_Data segment_
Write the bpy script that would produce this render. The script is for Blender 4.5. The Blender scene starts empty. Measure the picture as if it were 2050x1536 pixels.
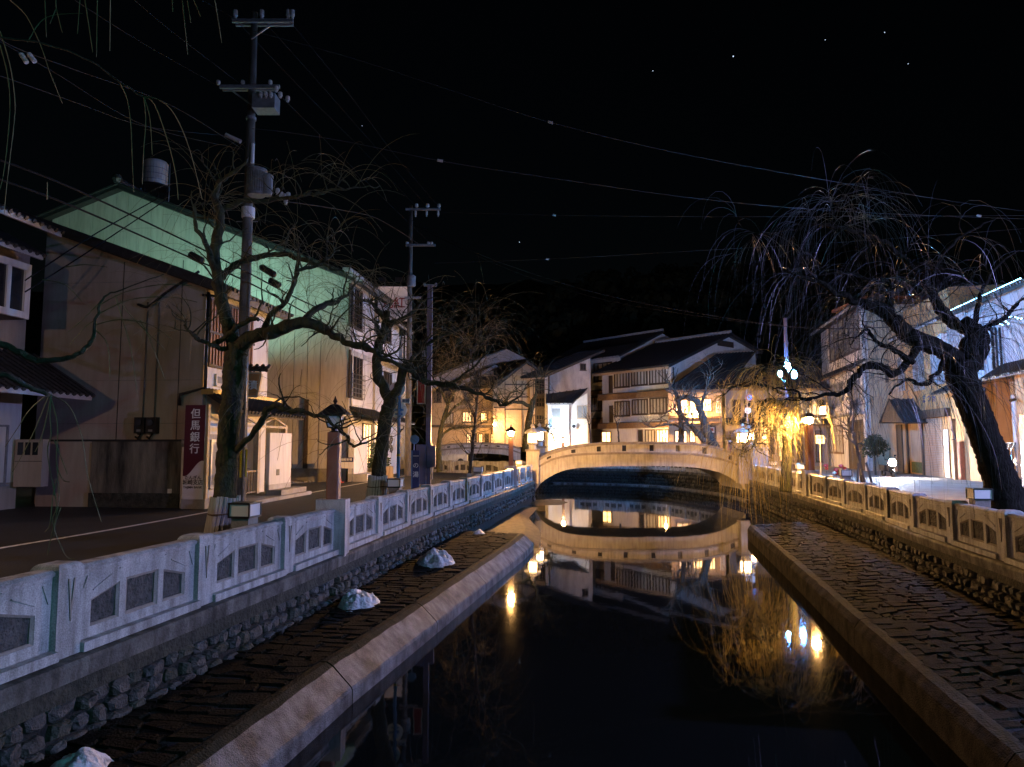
import bpy, math, random
from mathutils import Vector, Matrix, noise

sc = bpy.context.scene
COL = sc.collection
R = math.radians
V = Vector

# ------------------------------------------------------------------ camera
FPX = 1400.0                       # focal length in photo pixels (2050 wide)
CAMZ = 2.2
PITCH = math.atan(121.0 / FPX)
cam = bpy.data.cameras.new('camera')
cam.sensor_width = 36.0
cam.lens = FPX / 2050.0 * 36.0
cam.clip_start = 0.05
cam.clip_end = 3000.0
cam_o = bpy.data.objects.new('camera', cam)
cam_o.location = (0, 0, CAMZ)
cam_o.rotation_euler = (math.pi / 2 + PITCH, 0, 0)
COL.objects.link(cam_o)
sc.camera = cam_o

# ------------------------------------------------------------------ night sky, faint moonlight, exposure
world = bpy.data.worlds.new('World')
sc.world = world
world.use_nodes = True
wn = world.node_tree
for n in list(wn.nodes):
    wn.nodes.remove(n)
w_out = wn.nodes.new('ShaderNodeOutputWorld')
w_bg = wn.nodes.new('ShaderNodeBackground')
w_sky = wn.nodes.new('ShaderNodeTexSky')
w_sky.sky_type = 'NISHITA'
w_sky.sun_disc = False
w_sky.sun_elevation = R(12)
w_sky.sun_rotation = R(150)
wn.links.new(w_sky.outputs[0], w_bg.inputs[0])
w_bg.inputs[1].default_value = 0.00028
wn.links.new(w_bg.outputs[0], w_out.inputs[0])
moon = bpy.data.lights.new('moonlight', 'SUN')
moon.energy = 0.004
moon.angle = R(0.5)
moon.color = (0.75, 0.85, 1.0)
moon_o = bpy.data.objects.new('moonlight', moon)
moon_o.rotation_euler = (R(50), 0, R(35))
COL.objects.link(moon_o)
sc.view_settings.view_transform = 'Standard'
sc.view_settings.look = 'None'
sc.view_settings.exposure = 0.4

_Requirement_
Copy all the data exactly as written, but skip any picture.

_Answer to this exercise_
Write the bpy script that would produce this render. The script is for Blender 4.5. The Blender scene starts empty. Measure the picture as if it were 2050x1536 pixels.
import bpy, math, random
from mathutils import Vector, Matrix, noise

sc = bpy.context.scene
COL = sc.collection
R = math.radians
V = Vector

# ------------------------------------------------------------------ camera
FPX = 1400.0                       # focal length in photo pixels (2050 wide)
CAMZ = 2.2
PITCH = math.atan(121.0 / FPX)
cam = bpy.data.cameras.new('camera')
cam.sensor_width = 36.0
cam.lens = FPX / 2050.0 * 36.0
cam.clip_start = 0.05
cam.clip_end = 3000.0
cam_o = bpy.data.objects.new('camera', cam)
cam_o.location = (0, 0, CAMZ)
cam_o.rotation_euler = (math.pi / 2 + PITCH, 0, 0)
COL.objects.link(cam_o)
sc.camera = cam_o

# ------------------------------------------------------------------ night sky, faint moonlight, exposure
world = bpy.data.worlds.new('World')
sc.world = world
world.use_nodes = True
wn = world.node_tree
for n in list(wn.nodes):
    wn.nodes.remove(n)
w_out = wn.nodes.new('ShaderNodeOutputWorld')
w_bg = wn.nodes.new('ShaderNodeBackground')
w_sky = wn.nodes.new('ShaderNodeTexSky')
w_sky.sky_type = 'NISHITA'
w_sky.sun_disc = False
w_sky.sun_elevation = R(12)
w_sky.sun_rotation = R(150)
wn.links.new(w_sky.outputs[0], w_bg.inputs[0])
w_bg.inputs[1].default_value = 0.00028
wn.links.new(w_bg.outputs[0], w_out.inputs[0])
moon = bpy.data.lights.new('moonlight', 'SUN')
moon.energy = 0.004
moon.angle = R(0.5)
moon.color = (0.75, 0.85, 1.0)
moon_o = bpy.data.objects.new('moonlight', moon)
moon_o.rotation_euler = (R(50), 0, R(35))
COL.objects.link(moon_o)
sc.view_settings.view_transform = 'Standard'
sc.view_settings.look = 'None'
sc.view_settings.exposure = 0.4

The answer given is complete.